## [Set task]
Exactly reproduce each record listed below.

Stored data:
>> start

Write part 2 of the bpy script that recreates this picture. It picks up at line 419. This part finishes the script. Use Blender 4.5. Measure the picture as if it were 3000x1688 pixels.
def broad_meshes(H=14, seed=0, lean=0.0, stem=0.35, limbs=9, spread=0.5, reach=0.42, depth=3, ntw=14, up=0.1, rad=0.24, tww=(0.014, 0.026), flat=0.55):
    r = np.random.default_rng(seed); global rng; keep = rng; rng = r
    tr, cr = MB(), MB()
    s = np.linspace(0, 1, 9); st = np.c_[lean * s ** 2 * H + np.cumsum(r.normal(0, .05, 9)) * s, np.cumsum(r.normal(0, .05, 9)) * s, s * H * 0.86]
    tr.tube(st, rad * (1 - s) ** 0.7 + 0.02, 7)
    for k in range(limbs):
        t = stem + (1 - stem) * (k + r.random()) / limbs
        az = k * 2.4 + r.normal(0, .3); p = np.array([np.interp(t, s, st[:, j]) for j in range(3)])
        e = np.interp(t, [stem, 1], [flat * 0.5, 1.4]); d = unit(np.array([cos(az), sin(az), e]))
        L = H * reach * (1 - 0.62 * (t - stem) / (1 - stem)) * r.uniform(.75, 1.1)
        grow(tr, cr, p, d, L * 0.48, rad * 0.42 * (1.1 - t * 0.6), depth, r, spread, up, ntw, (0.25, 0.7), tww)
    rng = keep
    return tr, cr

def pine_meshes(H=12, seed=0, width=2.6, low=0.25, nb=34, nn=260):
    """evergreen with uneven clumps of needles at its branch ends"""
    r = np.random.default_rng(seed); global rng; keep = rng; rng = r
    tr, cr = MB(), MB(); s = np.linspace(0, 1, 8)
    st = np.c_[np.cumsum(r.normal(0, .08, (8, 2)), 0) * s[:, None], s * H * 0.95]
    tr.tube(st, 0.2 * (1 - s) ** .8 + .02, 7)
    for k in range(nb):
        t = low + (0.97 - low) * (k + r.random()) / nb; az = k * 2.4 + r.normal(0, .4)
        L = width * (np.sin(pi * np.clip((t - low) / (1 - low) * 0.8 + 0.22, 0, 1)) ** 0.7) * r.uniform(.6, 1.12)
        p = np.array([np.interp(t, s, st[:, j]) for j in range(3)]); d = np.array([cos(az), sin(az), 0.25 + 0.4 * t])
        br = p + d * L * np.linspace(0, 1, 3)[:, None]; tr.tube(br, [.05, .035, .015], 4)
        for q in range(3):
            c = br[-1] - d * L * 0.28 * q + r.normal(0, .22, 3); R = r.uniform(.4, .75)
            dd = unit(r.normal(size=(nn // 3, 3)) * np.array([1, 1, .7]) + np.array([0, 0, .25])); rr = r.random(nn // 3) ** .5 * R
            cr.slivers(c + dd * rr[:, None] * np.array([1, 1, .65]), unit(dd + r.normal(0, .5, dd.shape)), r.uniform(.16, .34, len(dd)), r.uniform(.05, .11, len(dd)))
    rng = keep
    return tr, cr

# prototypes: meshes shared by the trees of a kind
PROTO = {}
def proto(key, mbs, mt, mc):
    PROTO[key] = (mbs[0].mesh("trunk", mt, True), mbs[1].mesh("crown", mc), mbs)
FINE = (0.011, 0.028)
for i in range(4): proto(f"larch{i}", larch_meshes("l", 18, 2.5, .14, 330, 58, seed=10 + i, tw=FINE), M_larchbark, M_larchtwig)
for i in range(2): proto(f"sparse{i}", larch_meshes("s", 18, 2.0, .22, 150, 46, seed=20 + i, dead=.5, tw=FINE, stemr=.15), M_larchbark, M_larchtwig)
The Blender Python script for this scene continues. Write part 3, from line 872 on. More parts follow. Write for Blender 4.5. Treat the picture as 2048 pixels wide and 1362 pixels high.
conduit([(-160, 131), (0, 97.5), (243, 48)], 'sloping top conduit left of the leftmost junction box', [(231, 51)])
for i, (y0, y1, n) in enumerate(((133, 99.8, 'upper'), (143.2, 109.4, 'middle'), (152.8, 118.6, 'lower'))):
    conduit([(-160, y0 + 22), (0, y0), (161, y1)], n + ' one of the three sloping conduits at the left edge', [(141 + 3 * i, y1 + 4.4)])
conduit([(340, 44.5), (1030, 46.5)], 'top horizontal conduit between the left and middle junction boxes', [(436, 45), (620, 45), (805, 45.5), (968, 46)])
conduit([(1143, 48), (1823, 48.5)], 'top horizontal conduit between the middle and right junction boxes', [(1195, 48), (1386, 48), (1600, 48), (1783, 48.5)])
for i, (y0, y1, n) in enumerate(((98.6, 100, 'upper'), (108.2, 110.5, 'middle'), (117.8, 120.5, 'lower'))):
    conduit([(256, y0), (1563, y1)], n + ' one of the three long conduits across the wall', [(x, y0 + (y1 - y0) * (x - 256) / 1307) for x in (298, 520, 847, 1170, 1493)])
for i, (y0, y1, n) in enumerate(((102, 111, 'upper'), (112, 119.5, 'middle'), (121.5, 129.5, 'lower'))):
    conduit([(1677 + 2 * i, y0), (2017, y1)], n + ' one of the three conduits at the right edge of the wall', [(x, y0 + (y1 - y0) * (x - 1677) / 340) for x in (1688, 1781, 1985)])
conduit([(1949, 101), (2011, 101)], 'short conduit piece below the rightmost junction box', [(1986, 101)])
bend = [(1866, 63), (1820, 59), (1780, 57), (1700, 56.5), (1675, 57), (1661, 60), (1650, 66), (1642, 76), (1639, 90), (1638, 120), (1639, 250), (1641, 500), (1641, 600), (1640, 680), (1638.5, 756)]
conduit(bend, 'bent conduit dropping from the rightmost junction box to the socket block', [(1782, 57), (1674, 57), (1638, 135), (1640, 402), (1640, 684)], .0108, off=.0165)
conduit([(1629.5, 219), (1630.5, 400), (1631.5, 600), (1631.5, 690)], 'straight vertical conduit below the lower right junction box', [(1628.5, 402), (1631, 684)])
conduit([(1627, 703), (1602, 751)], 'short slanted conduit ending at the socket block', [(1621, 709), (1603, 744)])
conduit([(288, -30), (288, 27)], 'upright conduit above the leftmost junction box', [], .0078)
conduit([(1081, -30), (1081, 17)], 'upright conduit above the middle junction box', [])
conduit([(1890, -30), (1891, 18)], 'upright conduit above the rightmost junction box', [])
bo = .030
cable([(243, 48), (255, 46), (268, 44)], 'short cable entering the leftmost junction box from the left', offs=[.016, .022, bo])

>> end

## [Worked answer]
Write part 2 of the bpy script that recreates this picture. It picks up at line 419. This part finishes the script. Use Blender 4.5. Measure the picture as if it were 3000x1688 pixels.
def broad_meshes(H=14, seed=0, lean=0.0, stem=0.35, limbs=9, spread=0.5, reach=0.42, depth=3, ntw=14, up=0.1, rad=0.24, tww=(0.014, 0.026), flat=0.55):
    r = np.random.default_rng(seed); global rng; keep = rng; rng = r
    tr, cr = MB(), MB()
    s = np.linspace(0, 1, 9); st = np.c_[lean * s ** 2 * H + np.cumsum(r.normal(0, .05, 9)) * s, np.cumsum(r.normal(0, .05, 9)) * s, s * H * 0.86]
    tr.tube(st, rad * (1 - s) ** 0.7 + 0.02, 7)
    for k in range(limbs):
        t = stem + (1 - stem) * (k + r.random()) / limbs
        az = k * 2.4 + r.normal(0, .3); p = np.array([np.interp(t, s, st[:, j]) for j in range(3)])
        e = np.interp(t, [stem, 1], [flat * 0.5, 1.4]); d = unit(np.array([cos(az), sin(az), e]))
        L = H * reach * (1 - 0.62 * (t - stem) / (1 - stem)) * r.uniform(.75, 1.1)
        grow(tr, cr, p, d, L * 0.48, rad * 0.42 * (1.1 - t * 0.6), depth, r, spread, up, ntw, (0.25, 0.7), tww)
    rng = keep
    return tr, cr

def pine_meshes(H=12, seed=0, width=2.6, low=0.25, nb=34, nn=260):
    """evergreen with uneven clumps of needles at its branch ends"""
    r = np.random.default_rng(seed); global rng; keep = rng; rng = r
    tr, cr = MB(), MB(); s = np.linspace(0, 1, 8)
    st = np.c_[np.cumsum(r.normal(0, .08, (8, 2)), 0) * s[:, None], s * H * 0.95]
    tr.tube(st, 0.2 * (1 - s) ** .8 + .02, 7)
    for k in range(nb):
        t = low + (0.97 - low) * (k + r.random()) / nb; az = k * 2.4 + r.normal(0, .4)
        L = width * (np.sin(pi * np.clip((t - low) / (1 - low) * 0.8 + 0.22, 0, 1)) ** 0.7) * r.uniform(.6, 1.12)
        p = np.array([np.interp(t, s, st[:, j]) for j in range(3)]); d = np.array([cos(az), sin(az), 0.25 + 0.4 * t])
        br = p + d * L * np.linspace(0, 1, 3)[:, None]; tr.tube(br, [.05, .035, .015], 4)
        for q in range(3):
            c = br[-1] - d * L * 0.28 * q + r.normal(0, .22, 3); R = r.uniform(.4, .75)
            dd = unit(r.normal(size=(nn // 3, 3)) * np.array([1, 1, .7]) + np.array([0, 0, .25])); rr = r.random(nn // 3) ** .5 * R
            cr.slivers(c + dd * rr[:, None] * np.array([1, 1, .65]), unit(dd + r.normal(0, .5, dd.shape)), r.uniform(.16, .34, len(dd)), r.uniform(.05, .11, len(dd)))
    rng = keep
    return tr, cr

# prototypes: meshes shared by the trees of a kind
PROTO = {}
def proto(key, mbs, mt, mc):
    PROTO[key] = (mbs[0].mesh("trunk", mt, True), mbs[1].mesh("crown", mc), mbs)
FINE = (0.011, 0.028)
for i in range(4): proto(f"larch{i}", larch_meshes("l", 18, 2.5, .14, 330, 58, seed=10 + i, tw=FINE), M_larchbark, M_larchtwig)
for i in range(2): proto(f"sparse{i}", larch_meshes("s", 18, 2.0, .22, 150, 46, seed=20 + i, dead=.5, tw=FINE, stemr=.15), M_larchbark, M_larchtwig)
The Blender Python script for this scene continues. Write part 3, from line 872 on. More parts follow. Write for Blender 4.5. Treat the picture as 2048 pixels wide and 1362 pixels high.
conduit([(-160, 131), (0, 97.5), (243, 48)], 'sloping top conduit left of the leftmost junction box', [(231, 51)])
for i, (y0, y1, n) in enumerate(((133, 99.8, 'upper'), (143.2, 109.4, 'middle'), (152.8, 118.6, 'lower'))):
    conduit([(-160, y0 + 22), (0, y0), (161, y1)], n + ' one of the three sloping conduits at the left edge', [(141 + 3 * i, y1 + 4.4)])
conduit([(340, 44.5), (1030, 46.5)], 'top horizontal conduit between the left and middle junction boxes', [(436, 45), (620, 45), (805, 45.5), (968, 46)])
conduit([(1143, 48), (1823, 48.5)], 'top horizontal conduit between the middle and right junction boxes', [(1195, 48), (1386, 48), (1600, 48), (1783, 48.5)])
for i, (y0, y1, n) in enumerate(((98.6, 100, 'upper'), (108.2, 110.5, 'middle'), (117.8, 120.5, 'lower'))):
    conduit([(256, y0), (1563, y1)], n + ' one of the three long conduits across the wall', [(x, y0 + (y1 - y0) * (x - 256) / 1307) for x in (298, 520, 847, 1170, 1493)])
for i, (y0, y1, n) in enumerate(((102, 111, 'upper'), (112, 119.5, 'middle'), (121.5, 129.5, 'lower'))):
    conduit([(1677 + 2 * i, y0), (2017, y1)], n + ' one of the three conduits at the right edge of the wall', [(x, y0 + (y1 - y0) * (x - 1677) / 340) for x in (1688, 1781, 1985)])
conduit([(1949, 101), (2011, 101)], 'short conduit piece below the rightmost junction box', [(1986, 101)])
bend = [(1866, 63), (1820, 59), (1780, 57), (1700, 56.5), (1675, 57), (1661, 60), (1650, 66), (1642, 76), (1639, 90), (1638, 120), (1639, 250), (1641, 500), (1641, 600), (1640, 680), (1638.5, 756)]
conduit(bend, 'bent conduit dropping from the rightmost junction box to the socket block', [(1782, 57), (1674, 57), (1638, 135), (1640, 402), (1640, 684)], .0108, off=.0165)
conduit([(1629.5, 219), (1630.5, 400), (1631.5, 600), (1631.5, 690)], 'straight vertical conduit below the lower right junction box', [(1628.5, 402), (1631, 684)])
conduit([(1627, 703), (1602, 751)], 'short slanted conduit ending at the socket block', [(1621, 709), (1603, 744)])
conduit([(288, -30), (288, 27)], 'upright conduit above the leftmost junction box', [], .0078)
conduit([(1081, -30), (1081, 17)], 'upright conduit above the middle junction box', [])
conduit([(1890, -30), (1891, 18)], 'upright conduit above the rightmost junction box', [])
bo = .030
cable([(243, 48), (255, 46), (268, 44)], 'short cable entering the leftmost junction box from the left', offs=[.016, .022, bo])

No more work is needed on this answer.